De même, nul n’est tenu d’accepter de recevoir un document sur un autre support que le papier ou au moyen d’une technologie dont il ne dispose pas.

(nos soulignements)

[68]        Ce raisonnement de l’Arbitre comporte les attributs de la raisonnabilité et est certainement l’une des issues possibles et acceptables, compte tenu de son analyse de la jurisprudence et de l’intelligibilité de ses motifs pour choisir l’un des deux courants qui lui est présenté. L’Arbitre n’est d’ailleurs pas le seul à retenir cette interprétation[38] :

[52] J'ajoute que si «Logibec» permet à la personne salariée de prendre connaissance des mises à jour de son horaire de travail individuel, le tout ne fait pas en sorte que la clause 9.08 concernant la cédule de travail est respectée. Il n'y a qu'une cédule et elle vise l'ensemble des personnes salariées. De plus,  l'article 29 alinéa 2 de la Loi concernant le cadre juridique des technologies de l'information prévoit que « nul n'est tenu d'accepter de recevoir un document sur un autre support que le papier ou au moyen d'une technologie dont il ne dispose pas.» Cette disposition a fait l'objet d'interprétation dans l'affaire Commission scolaire des Monts-et-Marées. S'il est exact que le contexte était différent, il n'en reste pas moins que l'arbitre s'exprime comme suit au para. 128:

« L'Employeur ne peut ainsi obliger le personnel enseignant à recevoir un document sur un autre support que le papier ou au moyen d'une technologie dont il ne dispose pas. Je comprends que l'Employeur peut mettre à la disposition de son personnel des ordinateurs et des imprimantes, mais ce n'est pas ce que cette loi dit.»

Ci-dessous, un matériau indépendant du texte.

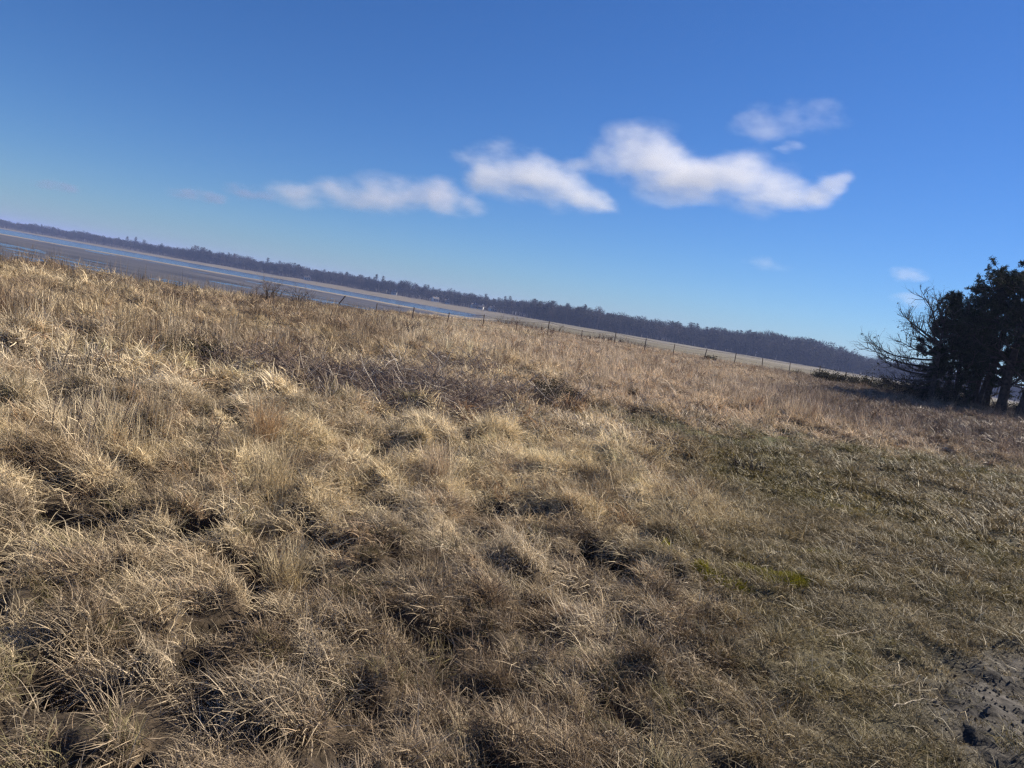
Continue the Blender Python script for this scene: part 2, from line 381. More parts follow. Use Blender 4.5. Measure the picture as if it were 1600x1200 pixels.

[69]        Que la démarche de l’Arbitre ne soit pas la seule réponse possible à la question soulevée devant lui, ne lui retire pas les attributs de la raisonnabilité et le Tribunal doit se garder d’y substituer ses propres motifs[39].

[70]        Le motif de révision est ainsi rejeté.

PAR CES MOTIFS, LE TRIBUNAL :

[71]        REJETTE la demande introductive d’instance de pourvoi en contrôle judiciaire d’Hydro-Québec;

[72]        AVEC les frais de justice.


Dernière modification : le 5 décembre 2017 à 9 h 15 min.